EXERCISE DETAILS: In the listing below, find every line containing "part" and copy it out.

***** COLLECTED DATA

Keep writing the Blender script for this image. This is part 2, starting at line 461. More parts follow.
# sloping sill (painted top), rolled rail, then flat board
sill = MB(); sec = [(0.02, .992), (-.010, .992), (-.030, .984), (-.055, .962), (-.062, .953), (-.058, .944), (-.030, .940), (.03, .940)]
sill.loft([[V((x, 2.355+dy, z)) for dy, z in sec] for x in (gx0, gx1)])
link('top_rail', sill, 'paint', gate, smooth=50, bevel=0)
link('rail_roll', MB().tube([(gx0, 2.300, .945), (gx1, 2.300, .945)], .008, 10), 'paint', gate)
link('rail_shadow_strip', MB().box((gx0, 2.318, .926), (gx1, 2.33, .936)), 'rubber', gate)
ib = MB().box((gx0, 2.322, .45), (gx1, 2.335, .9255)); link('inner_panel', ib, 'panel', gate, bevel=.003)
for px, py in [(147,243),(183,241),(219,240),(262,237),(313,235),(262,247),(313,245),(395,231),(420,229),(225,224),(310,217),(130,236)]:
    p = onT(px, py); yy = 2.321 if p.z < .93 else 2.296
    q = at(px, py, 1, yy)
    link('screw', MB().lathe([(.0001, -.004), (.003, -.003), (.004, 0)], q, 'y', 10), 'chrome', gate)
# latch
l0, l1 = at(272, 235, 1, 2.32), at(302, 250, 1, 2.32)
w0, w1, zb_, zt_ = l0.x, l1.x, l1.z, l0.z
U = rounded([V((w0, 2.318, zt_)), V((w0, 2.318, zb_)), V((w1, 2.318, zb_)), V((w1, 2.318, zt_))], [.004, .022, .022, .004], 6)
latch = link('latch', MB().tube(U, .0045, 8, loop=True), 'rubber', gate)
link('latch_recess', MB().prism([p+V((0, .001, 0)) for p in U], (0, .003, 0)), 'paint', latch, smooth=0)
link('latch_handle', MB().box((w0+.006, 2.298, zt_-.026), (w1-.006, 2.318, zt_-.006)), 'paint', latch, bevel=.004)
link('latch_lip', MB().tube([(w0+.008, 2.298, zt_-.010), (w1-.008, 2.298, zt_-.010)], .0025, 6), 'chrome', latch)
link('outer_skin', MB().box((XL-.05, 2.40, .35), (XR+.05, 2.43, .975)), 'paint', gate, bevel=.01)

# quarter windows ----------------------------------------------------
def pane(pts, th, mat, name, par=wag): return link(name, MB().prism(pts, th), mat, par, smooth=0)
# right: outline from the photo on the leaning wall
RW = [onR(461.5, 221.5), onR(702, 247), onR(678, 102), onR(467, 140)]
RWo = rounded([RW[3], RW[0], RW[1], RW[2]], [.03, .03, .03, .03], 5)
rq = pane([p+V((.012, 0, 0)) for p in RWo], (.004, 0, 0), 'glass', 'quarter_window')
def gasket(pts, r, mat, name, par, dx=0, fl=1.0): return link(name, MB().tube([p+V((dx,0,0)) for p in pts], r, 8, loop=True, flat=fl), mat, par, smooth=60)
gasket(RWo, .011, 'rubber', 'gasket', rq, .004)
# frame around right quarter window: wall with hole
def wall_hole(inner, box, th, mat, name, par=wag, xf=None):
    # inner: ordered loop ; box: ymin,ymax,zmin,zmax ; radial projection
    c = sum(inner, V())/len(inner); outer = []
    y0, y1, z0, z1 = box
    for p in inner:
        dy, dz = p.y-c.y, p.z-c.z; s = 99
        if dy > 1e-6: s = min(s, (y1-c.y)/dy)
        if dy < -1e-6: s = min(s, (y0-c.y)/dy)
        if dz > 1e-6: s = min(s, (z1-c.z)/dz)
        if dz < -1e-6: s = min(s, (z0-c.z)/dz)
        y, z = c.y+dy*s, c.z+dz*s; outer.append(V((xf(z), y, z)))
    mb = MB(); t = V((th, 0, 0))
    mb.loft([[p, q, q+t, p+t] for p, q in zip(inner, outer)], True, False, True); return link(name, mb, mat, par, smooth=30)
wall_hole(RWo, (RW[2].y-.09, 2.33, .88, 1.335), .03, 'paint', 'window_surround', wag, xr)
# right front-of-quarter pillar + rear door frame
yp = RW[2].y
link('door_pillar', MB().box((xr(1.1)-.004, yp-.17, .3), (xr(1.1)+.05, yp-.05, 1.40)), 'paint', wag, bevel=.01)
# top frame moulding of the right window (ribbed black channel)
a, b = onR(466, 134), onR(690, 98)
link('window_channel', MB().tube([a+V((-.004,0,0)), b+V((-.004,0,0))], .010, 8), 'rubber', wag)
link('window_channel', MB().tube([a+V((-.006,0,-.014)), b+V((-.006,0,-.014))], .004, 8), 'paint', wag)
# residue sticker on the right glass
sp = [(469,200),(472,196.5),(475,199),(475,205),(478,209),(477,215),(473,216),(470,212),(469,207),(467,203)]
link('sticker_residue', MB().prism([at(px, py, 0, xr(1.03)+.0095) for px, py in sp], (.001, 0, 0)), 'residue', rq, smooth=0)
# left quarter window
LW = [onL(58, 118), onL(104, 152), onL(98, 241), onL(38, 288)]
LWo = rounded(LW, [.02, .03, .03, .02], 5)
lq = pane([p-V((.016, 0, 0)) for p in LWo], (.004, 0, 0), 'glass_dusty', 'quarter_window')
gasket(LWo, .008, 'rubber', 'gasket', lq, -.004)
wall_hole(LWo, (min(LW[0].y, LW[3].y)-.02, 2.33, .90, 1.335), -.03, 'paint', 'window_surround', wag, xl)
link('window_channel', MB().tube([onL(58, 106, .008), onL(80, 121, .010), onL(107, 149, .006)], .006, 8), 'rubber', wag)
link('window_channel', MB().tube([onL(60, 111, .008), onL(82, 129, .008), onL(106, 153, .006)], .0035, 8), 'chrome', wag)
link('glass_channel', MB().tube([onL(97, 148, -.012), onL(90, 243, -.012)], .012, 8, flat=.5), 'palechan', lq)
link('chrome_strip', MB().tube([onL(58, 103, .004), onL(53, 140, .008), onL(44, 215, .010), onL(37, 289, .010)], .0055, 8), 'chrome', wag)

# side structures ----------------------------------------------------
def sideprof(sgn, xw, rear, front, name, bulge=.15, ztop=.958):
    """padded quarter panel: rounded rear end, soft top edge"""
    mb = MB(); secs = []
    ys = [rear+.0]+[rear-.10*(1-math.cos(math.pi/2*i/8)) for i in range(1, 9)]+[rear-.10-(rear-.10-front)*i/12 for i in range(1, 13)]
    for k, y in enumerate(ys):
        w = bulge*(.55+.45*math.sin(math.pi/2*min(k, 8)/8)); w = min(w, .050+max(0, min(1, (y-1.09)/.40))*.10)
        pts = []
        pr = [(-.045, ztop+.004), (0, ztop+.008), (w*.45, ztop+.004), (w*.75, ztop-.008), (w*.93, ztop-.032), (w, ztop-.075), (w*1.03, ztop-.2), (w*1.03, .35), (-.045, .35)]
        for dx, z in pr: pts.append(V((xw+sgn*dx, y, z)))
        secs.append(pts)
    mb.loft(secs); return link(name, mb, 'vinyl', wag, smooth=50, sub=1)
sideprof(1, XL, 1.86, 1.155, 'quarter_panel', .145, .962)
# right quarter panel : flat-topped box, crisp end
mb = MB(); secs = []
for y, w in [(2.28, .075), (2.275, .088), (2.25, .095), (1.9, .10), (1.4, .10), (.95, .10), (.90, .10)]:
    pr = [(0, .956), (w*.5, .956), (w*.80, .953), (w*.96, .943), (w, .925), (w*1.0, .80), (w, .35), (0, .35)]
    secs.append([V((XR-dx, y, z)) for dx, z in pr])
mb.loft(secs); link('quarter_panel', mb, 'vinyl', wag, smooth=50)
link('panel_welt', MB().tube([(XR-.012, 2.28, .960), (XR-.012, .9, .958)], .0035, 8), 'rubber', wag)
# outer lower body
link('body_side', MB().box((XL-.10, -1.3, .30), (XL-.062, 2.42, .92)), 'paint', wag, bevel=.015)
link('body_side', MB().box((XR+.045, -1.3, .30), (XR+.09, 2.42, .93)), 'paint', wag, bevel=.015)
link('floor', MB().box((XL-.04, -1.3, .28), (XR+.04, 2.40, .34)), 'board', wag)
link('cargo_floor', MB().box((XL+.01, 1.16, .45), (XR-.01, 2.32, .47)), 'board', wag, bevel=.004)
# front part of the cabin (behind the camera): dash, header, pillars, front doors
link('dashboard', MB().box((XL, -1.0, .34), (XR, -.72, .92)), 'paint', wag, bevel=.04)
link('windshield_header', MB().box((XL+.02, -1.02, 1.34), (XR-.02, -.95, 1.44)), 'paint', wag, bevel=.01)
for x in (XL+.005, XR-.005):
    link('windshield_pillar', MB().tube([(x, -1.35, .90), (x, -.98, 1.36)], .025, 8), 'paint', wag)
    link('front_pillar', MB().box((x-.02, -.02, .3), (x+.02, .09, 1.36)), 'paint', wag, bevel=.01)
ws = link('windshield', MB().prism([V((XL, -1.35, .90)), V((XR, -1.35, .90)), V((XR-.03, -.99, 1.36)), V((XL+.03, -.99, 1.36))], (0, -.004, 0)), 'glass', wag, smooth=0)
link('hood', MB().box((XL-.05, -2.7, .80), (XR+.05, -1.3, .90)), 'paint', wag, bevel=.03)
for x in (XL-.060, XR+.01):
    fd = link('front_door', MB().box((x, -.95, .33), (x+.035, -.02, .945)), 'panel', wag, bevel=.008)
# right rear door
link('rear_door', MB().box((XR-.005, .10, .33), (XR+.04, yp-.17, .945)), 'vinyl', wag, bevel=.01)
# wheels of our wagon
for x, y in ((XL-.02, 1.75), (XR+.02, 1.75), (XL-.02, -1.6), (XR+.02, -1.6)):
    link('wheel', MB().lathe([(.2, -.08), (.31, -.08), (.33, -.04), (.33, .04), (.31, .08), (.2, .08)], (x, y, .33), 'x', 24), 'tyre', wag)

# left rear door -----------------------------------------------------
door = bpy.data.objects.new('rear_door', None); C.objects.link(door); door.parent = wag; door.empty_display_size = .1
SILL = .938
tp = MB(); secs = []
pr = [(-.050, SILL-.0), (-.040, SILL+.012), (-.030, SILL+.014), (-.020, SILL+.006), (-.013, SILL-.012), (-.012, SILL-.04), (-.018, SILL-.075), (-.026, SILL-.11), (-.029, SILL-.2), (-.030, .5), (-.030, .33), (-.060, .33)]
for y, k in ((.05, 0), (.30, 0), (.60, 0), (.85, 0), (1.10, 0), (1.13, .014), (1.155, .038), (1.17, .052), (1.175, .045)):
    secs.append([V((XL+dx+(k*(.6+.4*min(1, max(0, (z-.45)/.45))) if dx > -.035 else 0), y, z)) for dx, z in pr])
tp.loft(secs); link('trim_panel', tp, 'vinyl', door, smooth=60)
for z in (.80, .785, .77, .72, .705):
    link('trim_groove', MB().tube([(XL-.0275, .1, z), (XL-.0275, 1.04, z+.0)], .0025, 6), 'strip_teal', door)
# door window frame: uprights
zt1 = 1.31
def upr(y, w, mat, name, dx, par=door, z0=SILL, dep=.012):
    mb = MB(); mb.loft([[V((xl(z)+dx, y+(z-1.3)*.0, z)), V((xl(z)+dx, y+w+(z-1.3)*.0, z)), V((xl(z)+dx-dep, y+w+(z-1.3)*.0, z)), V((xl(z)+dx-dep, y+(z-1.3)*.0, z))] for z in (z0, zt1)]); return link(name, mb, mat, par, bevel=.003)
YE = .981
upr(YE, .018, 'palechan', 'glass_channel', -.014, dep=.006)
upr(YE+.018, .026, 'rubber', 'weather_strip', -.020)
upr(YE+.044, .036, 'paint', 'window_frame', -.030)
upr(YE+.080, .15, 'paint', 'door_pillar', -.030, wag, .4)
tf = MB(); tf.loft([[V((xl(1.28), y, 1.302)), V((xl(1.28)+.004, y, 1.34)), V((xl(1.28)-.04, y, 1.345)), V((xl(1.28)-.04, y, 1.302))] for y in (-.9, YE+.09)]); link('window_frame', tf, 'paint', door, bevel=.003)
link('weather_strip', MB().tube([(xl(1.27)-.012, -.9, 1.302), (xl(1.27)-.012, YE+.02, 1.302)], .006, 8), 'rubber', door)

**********

EXPECTED OUTPUT:
Keep writing the Blender script for this image. This is part 2, starting at line 461. More parts follow.
# front part of the cabin (behind the camera): dash, header, pillars, front doors